There is a ritual associated with this sharpening meditation.  The bench is cleared and the workspace prepared with the means to the end.  A coarse diamond stone is placed on the left should it be needed and two Japanese water stones in steps to the right; one to sharpen, one to hone.  A bottle of water to lubricate the stones, a rag to clean the tools between steps, and a scrap board for tuning are placed close at hand.

Then the tools themselves are chosen, planes first, chisels last.  Dust, memory and a careful drag of the thumb indicate which need sharpening and a swipe on the test board is used for triage.  The sharpest of the lot is the first to go through the process.  Bringing a tool from “pretty sharp” to “scary sharp” sets the standard.
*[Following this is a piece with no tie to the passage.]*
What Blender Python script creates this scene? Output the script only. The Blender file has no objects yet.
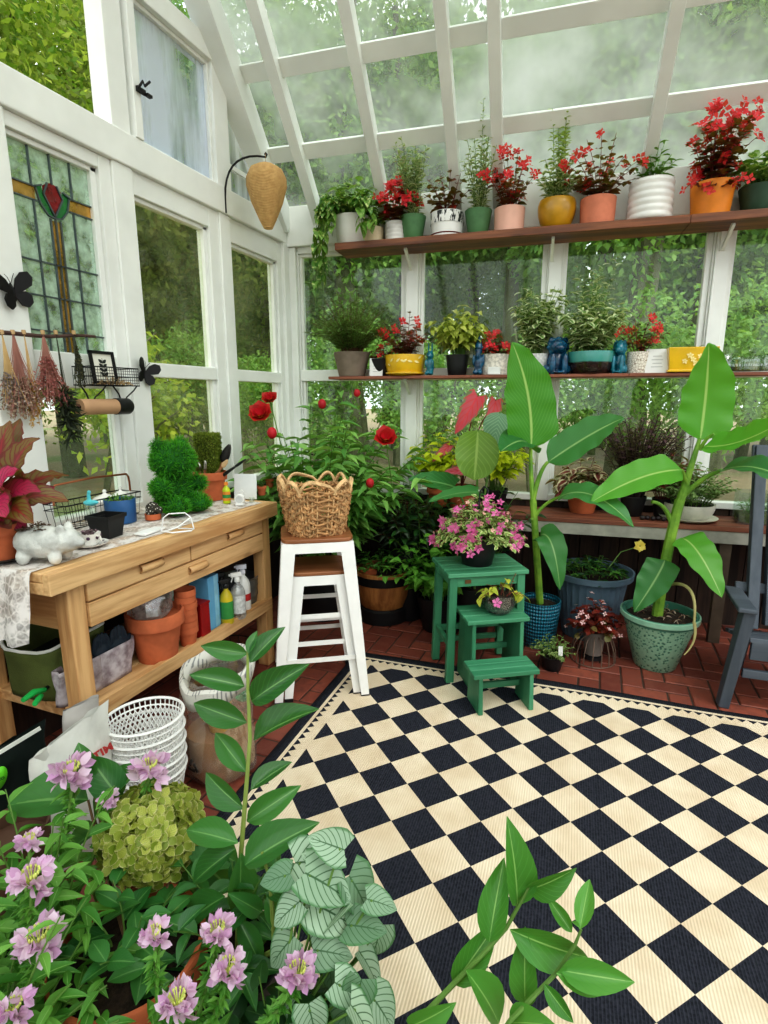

The plane is then disassembled by removing its lever cap and iron assembly, leaving the frog exposed for inspection and cleaning.  That this finely crafted tool has a key component labeled a frog is a thinly veiled attempt to break my concentration – to which I sometimes succumb.  With the iron in hand it’s time to put steel to stone.

Both visual and tactile senses are brought fully to bear as the stone is stroked by the iron, carefully maintaining the angle to be sharpened,  watching the slurry darken to indicate progress.  A wipe with a rag and a feel with the thumb reveals a slight burr on the back of the iron.  Fresh steel has been exposed; the essence of sharpening.  A few strokes on the fine stone, front and back, to hone the sharpened edge completes the process.

The plane is then reassembled and tuned; the tuning board presiding as judge.  The iron’s exposure and bias are adjusted and readjusted until the plane sings across the board and offers up a uniformly thin shaving, a gossamer slice of grain.  An inward smile, a nod of satisfaction accompanies the placement of the plane back in its till for safe keeping.

And so with the others.

And so while the wind factored chill into already frigid air, I found refuge in a task.  Protected by walls and a sense of purpose, a day passed warmed by the mindful engagement of stone and steel.